### INPUT DATA
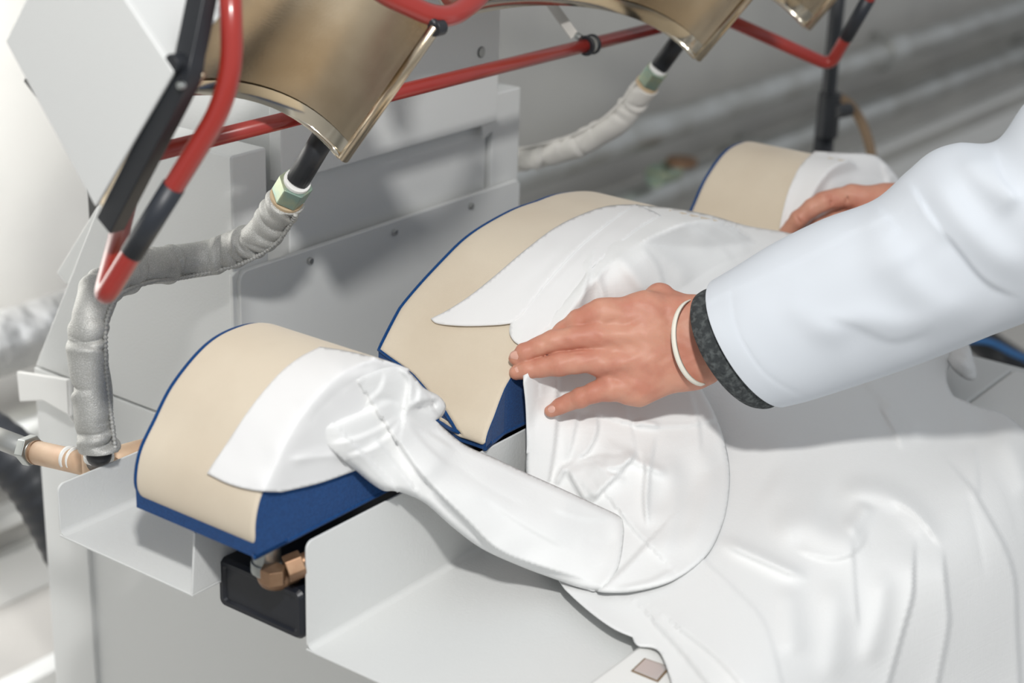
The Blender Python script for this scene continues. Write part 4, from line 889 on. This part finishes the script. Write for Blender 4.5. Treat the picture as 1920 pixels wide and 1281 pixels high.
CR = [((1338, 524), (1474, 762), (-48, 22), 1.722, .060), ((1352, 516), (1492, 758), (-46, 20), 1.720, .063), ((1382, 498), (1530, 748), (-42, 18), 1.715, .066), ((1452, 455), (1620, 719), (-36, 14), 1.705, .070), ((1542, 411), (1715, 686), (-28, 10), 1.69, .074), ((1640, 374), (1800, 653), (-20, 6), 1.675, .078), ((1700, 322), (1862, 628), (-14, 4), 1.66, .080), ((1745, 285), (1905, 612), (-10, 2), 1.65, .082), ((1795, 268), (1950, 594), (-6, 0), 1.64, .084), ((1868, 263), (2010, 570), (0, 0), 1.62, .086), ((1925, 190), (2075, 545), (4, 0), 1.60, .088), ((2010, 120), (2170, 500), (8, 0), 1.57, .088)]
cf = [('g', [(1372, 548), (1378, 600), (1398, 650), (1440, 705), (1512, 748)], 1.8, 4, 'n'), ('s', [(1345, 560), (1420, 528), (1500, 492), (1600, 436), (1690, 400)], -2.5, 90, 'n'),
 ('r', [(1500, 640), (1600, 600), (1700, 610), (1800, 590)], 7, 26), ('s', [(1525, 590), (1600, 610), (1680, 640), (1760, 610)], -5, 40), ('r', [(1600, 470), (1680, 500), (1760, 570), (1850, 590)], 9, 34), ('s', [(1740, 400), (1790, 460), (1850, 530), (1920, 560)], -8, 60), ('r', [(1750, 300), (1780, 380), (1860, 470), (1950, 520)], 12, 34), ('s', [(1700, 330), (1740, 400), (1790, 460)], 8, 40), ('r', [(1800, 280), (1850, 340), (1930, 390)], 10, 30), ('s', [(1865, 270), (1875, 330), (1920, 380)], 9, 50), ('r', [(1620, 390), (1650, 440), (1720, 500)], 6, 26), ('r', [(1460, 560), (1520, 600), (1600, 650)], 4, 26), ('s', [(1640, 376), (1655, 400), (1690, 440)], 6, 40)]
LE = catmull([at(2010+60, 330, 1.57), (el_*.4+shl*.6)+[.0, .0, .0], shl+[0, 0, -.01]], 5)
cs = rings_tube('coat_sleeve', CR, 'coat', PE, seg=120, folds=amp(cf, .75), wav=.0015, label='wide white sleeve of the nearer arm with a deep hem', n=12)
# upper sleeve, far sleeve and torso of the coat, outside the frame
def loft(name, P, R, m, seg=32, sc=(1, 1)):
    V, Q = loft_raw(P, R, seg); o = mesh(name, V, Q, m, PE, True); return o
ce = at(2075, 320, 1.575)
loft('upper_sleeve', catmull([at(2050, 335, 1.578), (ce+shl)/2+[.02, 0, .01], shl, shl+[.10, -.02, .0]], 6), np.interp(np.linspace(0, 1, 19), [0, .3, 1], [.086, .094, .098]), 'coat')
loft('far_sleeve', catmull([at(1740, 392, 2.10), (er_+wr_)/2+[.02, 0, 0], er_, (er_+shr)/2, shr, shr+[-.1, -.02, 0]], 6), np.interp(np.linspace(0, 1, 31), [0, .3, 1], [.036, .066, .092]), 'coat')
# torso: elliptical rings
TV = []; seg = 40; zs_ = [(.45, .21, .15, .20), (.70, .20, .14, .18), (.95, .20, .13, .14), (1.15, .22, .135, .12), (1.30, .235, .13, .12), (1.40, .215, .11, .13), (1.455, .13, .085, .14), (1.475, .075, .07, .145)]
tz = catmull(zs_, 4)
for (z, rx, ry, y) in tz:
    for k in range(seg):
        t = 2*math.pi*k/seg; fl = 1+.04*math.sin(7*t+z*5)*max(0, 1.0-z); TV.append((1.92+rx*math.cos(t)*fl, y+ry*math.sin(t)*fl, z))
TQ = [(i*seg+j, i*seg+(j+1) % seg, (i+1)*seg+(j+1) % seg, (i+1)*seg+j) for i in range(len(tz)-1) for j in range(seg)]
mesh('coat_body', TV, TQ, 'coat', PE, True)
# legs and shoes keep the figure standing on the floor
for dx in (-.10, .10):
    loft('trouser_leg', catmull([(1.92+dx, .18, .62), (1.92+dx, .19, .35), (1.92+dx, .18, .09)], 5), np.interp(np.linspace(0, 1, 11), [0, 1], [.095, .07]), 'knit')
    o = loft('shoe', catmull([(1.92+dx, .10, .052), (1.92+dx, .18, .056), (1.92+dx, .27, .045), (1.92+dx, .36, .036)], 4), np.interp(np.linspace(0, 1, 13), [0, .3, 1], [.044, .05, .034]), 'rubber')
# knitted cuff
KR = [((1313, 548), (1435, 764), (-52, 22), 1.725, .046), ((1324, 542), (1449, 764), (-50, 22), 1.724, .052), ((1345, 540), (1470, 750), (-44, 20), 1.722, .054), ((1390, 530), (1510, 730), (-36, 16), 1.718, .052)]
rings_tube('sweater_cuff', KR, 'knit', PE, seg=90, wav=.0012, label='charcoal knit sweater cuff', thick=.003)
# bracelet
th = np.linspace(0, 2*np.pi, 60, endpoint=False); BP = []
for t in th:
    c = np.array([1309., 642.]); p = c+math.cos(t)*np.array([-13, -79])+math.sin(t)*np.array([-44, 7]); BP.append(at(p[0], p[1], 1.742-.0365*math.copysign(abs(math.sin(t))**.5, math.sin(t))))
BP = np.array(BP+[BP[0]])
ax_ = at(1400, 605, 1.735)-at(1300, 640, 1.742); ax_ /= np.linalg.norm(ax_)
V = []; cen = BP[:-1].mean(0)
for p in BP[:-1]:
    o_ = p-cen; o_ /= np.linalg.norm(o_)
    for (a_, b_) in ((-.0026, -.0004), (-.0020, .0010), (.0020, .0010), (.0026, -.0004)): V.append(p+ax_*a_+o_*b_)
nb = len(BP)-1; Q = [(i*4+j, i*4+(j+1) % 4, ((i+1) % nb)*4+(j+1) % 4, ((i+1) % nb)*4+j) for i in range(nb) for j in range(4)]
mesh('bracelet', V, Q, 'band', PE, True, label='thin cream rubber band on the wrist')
==
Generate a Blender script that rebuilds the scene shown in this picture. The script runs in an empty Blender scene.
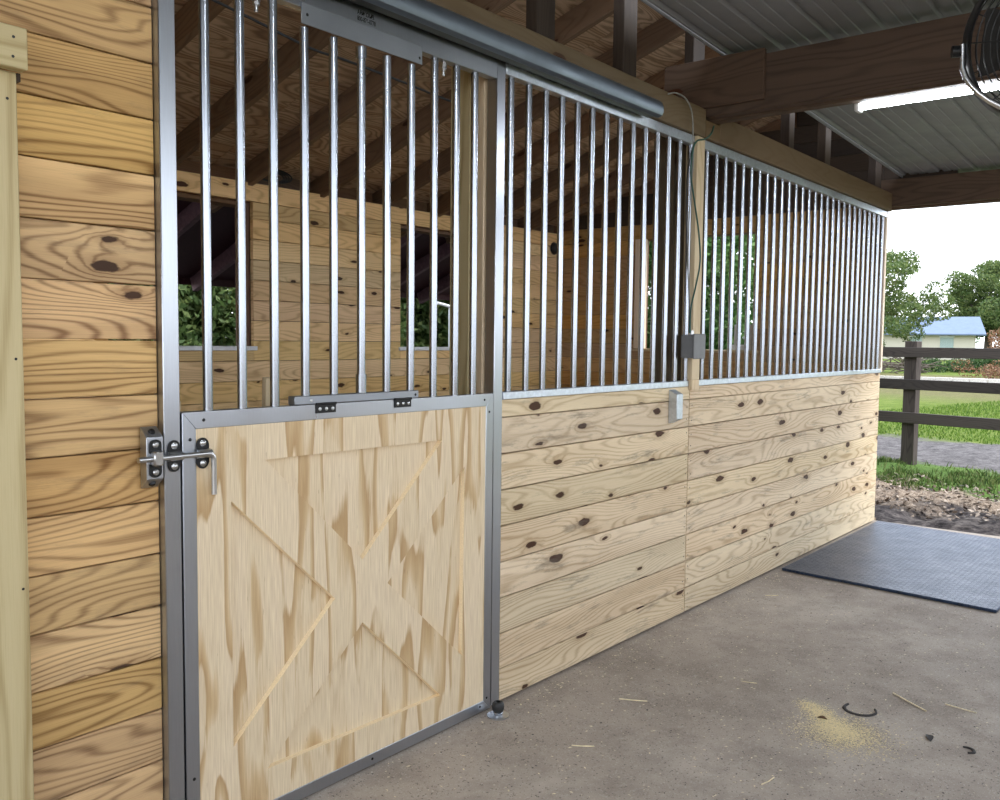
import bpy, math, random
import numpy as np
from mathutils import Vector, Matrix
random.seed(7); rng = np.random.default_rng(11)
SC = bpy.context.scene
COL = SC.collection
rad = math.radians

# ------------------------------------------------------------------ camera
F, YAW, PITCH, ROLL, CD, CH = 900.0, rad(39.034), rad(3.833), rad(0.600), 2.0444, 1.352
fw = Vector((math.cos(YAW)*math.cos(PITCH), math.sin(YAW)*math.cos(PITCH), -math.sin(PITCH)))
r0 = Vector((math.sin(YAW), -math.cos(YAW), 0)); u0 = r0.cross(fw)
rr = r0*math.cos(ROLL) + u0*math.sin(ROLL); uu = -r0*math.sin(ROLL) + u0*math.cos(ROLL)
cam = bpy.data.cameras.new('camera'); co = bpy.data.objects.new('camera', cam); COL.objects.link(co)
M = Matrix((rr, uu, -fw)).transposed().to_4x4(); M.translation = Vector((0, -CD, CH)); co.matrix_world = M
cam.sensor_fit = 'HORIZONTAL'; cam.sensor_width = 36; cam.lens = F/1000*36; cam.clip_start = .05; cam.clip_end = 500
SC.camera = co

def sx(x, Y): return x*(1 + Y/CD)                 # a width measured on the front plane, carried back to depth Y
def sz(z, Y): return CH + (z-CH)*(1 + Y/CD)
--
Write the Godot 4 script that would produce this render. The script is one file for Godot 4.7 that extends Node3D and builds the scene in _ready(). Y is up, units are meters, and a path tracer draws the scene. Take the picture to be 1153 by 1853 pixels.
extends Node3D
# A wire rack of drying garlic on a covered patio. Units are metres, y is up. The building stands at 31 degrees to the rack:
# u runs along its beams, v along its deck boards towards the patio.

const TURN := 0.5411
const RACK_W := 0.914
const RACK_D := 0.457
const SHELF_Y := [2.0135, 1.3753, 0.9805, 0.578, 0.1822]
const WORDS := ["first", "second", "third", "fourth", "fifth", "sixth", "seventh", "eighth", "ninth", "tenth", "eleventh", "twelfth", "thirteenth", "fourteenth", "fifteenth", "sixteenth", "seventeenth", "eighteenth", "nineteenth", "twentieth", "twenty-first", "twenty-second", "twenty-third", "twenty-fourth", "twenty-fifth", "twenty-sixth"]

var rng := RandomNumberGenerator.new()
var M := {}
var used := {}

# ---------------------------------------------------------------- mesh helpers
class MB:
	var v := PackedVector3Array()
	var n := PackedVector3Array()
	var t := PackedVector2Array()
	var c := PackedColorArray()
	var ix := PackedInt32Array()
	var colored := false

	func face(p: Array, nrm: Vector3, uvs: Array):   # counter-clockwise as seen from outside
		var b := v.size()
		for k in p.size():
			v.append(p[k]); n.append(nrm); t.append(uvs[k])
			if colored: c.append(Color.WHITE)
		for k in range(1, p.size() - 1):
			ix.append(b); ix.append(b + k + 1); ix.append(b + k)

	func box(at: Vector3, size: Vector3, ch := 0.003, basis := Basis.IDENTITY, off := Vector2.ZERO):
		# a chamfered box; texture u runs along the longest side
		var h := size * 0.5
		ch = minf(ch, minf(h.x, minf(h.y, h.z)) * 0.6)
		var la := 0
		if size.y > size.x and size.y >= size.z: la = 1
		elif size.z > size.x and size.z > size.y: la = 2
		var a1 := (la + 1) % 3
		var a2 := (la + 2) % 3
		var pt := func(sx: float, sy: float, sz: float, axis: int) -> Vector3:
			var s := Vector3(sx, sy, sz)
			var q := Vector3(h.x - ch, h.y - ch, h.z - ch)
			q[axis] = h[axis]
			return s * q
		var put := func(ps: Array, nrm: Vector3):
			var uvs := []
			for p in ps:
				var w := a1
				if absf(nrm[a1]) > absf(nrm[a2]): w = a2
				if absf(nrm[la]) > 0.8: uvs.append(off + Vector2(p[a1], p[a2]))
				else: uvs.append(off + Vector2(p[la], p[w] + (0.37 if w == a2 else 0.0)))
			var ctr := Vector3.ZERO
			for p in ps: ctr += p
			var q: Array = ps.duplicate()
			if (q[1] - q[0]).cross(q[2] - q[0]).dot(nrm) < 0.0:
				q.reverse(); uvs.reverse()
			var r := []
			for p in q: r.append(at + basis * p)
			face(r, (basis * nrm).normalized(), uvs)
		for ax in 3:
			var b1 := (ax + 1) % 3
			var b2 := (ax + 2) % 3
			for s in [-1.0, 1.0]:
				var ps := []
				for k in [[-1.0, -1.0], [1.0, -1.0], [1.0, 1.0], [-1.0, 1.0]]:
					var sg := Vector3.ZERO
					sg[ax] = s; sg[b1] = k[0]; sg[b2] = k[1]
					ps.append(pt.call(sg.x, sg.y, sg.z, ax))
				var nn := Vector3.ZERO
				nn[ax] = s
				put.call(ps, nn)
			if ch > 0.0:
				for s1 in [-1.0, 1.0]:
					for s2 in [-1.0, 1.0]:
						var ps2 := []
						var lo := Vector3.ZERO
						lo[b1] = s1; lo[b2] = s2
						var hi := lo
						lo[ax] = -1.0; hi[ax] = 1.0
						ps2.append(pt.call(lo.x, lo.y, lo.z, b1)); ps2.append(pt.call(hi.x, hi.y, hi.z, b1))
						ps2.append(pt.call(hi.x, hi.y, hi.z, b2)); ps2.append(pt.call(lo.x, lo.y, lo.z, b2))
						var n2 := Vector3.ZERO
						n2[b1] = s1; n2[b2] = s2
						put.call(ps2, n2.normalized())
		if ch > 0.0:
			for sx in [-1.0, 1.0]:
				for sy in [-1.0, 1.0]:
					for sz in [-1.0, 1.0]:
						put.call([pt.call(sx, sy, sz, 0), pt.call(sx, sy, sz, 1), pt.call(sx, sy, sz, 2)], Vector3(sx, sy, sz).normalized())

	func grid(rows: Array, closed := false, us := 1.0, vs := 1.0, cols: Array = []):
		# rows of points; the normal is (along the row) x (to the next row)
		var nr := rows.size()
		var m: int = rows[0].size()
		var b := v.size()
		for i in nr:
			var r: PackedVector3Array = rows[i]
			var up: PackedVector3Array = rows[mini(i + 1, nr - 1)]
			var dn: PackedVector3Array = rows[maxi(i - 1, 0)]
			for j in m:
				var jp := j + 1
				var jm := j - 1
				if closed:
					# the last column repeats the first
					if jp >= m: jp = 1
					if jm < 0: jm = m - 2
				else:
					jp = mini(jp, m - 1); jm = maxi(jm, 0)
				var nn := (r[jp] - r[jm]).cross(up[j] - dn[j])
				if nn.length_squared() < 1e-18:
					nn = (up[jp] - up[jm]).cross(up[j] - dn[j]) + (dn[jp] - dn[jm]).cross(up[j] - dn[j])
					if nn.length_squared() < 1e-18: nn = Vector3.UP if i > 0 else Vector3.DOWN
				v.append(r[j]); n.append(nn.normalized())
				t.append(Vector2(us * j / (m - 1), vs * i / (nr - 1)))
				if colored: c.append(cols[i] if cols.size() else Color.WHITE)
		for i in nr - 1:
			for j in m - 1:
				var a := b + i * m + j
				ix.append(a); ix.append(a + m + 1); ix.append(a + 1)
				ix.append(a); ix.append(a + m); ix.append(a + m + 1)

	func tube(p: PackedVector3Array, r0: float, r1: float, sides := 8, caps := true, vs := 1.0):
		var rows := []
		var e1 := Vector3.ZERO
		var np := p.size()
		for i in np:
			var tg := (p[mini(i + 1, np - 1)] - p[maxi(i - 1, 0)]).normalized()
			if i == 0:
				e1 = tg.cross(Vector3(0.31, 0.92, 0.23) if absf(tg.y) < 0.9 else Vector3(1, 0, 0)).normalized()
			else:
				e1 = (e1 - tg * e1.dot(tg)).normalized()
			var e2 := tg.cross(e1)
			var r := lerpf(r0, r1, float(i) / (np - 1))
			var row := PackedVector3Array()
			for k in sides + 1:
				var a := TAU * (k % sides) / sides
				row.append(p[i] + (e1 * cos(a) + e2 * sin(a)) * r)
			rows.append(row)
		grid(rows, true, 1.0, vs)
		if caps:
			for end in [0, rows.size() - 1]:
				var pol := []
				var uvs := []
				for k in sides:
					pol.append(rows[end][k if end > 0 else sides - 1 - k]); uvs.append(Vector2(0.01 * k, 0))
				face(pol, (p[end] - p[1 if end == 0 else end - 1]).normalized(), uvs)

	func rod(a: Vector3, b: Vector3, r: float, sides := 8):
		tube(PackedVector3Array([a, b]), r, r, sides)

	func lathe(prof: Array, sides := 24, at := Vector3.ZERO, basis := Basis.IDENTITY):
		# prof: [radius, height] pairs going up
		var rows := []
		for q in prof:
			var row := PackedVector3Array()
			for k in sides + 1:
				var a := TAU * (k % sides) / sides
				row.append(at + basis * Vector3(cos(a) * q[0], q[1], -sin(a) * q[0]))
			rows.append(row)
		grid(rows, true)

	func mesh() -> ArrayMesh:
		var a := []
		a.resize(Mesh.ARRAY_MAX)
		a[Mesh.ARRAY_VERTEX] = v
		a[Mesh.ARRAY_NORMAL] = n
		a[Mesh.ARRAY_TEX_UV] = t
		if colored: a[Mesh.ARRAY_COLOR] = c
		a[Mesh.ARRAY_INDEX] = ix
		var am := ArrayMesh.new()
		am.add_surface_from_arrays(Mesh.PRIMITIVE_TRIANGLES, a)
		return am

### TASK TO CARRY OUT
Repeat only the lines from the one holding "Generate a Blender" to the one holding "def sz(z, Y): return CH + (z-CH)*(1 + Y/CD)", both ends included, and drop the images.

### RESPONSE TO THE TASK
Generate a Blender script that rebuilds the scene shown in this picture. The script runs in an empty Blender scene.
import bpy, math, random
import numpy as np
from mathutils import Vector, Matrix
random.seed(7); rng = np.random.default_rng(11)
SC = bpy.context.scene
COL = SC.collection
rad = math.radians

# ------------------------------------------------------------------ camera
F, YAW, PITCH, ROLL, CD, CH = 900.0, rad(39.034), rad(3.833), rad(0.600), 2.0444, 1.352
fw = Vector((math.cos(YAW)*math.cos(PITCH), math.sin(YAW)*math.cos(PITCH), -math.sin(PITCH)))
r0 = Vector((math.sin(YAW), -math.cos(YAW), 0)); u0 = r0.cross(fw)
rr = r0*math.cos(ROLL) + u0*math.sin(ROLL); uu = -r0*math.sin(ROLL) + u0*math.cos(ROLL)
cam = bpy.data.cameras.new('camera'); co = bpy.data.objects.new('camera', cam); COL.objects.link(co)
M = Matrix((rr, uu, -fw)).transposed().to_4x4(); M.translation = Vector((0, -CD, CH)); co.matrix_world = M
cam.sensor_fit = 'HORIZONTAL'; cam.sensor_width = 36; cam.lens = F/1000*36; cam.clip_start = .05; cam.clip_end = 500
SC.camera = co

def sx(x, Y): return x*(1 + Y/CD)                 # a width measured on the front plane, carried back to depth Y
def sz(z, Y): return CH + (z-CH)*(1 + Y/CD)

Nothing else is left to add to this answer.